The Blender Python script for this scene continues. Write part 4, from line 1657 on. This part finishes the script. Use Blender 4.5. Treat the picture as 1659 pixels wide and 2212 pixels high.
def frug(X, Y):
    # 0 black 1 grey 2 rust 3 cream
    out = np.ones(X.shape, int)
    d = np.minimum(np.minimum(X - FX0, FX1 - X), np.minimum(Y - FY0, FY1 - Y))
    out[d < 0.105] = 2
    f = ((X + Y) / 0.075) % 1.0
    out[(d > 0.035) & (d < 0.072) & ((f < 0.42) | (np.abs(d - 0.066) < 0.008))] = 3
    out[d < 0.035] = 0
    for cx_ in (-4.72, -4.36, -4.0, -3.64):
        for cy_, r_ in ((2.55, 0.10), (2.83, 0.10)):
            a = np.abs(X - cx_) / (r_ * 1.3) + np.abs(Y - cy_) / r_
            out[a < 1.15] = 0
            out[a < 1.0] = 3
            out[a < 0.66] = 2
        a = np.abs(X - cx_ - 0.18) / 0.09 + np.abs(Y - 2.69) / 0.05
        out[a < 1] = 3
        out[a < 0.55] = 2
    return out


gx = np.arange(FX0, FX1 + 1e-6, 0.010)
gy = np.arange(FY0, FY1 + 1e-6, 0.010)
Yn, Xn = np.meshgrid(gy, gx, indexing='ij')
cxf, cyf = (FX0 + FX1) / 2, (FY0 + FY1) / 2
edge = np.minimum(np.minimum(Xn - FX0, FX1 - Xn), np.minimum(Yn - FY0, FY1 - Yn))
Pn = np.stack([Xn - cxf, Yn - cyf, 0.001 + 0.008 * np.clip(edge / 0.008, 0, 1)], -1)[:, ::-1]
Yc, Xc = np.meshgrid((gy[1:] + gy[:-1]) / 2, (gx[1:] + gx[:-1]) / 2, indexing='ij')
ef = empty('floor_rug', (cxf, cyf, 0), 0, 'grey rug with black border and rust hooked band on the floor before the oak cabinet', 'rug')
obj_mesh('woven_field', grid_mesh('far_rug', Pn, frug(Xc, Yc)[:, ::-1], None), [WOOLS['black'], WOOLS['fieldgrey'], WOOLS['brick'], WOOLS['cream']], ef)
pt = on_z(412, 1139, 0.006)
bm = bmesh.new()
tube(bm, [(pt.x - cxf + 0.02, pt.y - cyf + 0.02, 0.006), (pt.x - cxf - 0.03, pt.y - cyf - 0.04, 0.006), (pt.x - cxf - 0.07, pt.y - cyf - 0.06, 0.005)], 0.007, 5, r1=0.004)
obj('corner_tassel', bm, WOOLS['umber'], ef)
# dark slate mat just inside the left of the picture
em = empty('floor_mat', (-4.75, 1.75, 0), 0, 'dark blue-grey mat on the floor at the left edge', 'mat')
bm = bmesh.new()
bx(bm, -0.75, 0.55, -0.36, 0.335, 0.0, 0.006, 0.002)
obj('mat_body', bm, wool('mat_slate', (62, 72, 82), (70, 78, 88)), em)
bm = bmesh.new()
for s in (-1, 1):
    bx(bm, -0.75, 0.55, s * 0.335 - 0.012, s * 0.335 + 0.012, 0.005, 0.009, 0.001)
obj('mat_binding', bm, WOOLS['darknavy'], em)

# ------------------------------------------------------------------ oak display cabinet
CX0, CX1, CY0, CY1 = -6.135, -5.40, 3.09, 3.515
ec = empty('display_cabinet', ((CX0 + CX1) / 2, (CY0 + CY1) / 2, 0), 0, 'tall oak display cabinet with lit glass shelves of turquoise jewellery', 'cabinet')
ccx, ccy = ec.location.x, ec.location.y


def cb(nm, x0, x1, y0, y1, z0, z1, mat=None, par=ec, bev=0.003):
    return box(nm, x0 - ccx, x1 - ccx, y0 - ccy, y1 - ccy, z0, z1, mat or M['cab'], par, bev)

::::

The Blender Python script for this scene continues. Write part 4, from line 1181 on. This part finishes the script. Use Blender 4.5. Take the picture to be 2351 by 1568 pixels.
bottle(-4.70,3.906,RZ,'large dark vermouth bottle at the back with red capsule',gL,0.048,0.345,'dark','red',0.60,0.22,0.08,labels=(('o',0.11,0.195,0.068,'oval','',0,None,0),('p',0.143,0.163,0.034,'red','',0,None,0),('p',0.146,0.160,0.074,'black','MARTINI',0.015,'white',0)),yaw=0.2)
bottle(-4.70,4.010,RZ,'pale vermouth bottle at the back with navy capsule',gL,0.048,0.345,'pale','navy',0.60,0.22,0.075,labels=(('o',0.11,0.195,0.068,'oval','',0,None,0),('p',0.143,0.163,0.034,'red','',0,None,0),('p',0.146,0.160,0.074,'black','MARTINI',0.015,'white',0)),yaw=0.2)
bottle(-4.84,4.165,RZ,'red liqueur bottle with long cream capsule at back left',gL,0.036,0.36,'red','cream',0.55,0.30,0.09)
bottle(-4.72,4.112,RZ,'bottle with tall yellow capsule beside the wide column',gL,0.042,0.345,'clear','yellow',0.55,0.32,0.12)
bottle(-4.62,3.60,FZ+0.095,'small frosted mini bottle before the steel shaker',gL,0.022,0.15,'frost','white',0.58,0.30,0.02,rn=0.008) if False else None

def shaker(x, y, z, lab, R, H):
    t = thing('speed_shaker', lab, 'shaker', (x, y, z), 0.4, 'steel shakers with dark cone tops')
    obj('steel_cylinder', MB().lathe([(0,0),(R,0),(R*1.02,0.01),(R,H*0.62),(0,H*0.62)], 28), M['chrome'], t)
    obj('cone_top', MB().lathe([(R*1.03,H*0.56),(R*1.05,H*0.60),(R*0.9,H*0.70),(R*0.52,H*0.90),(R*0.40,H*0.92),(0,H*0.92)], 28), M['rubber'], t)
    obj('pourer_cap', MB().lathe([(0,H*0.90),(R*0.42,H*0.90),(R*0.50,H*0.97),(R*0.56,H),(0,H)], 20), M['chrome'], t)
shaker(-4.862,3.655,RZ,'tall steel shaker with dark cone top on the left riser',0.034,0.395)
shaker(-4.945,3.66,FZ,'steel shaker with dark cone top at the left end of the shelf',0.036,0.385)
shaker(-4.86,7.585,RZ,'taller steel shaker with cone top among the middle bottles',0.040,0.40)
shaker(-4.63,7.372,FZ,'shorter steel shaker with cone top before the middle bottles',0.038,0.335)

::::

Filter out every line that lacks the word "wide", and copy the rest.

The Blender Python script for this scene continues. Write part 4, from line 1657 on. This part finishes the script. Use Blender 4.5. Treat the picture as 1659 pixels wide and 2212 pixels high.
bottle(-4.72,4.112,RZ,'bottle with tall yellow capsule beside the wide column',gL,0.042,0.345,'clear','yellow',0.55,0.32,0.12)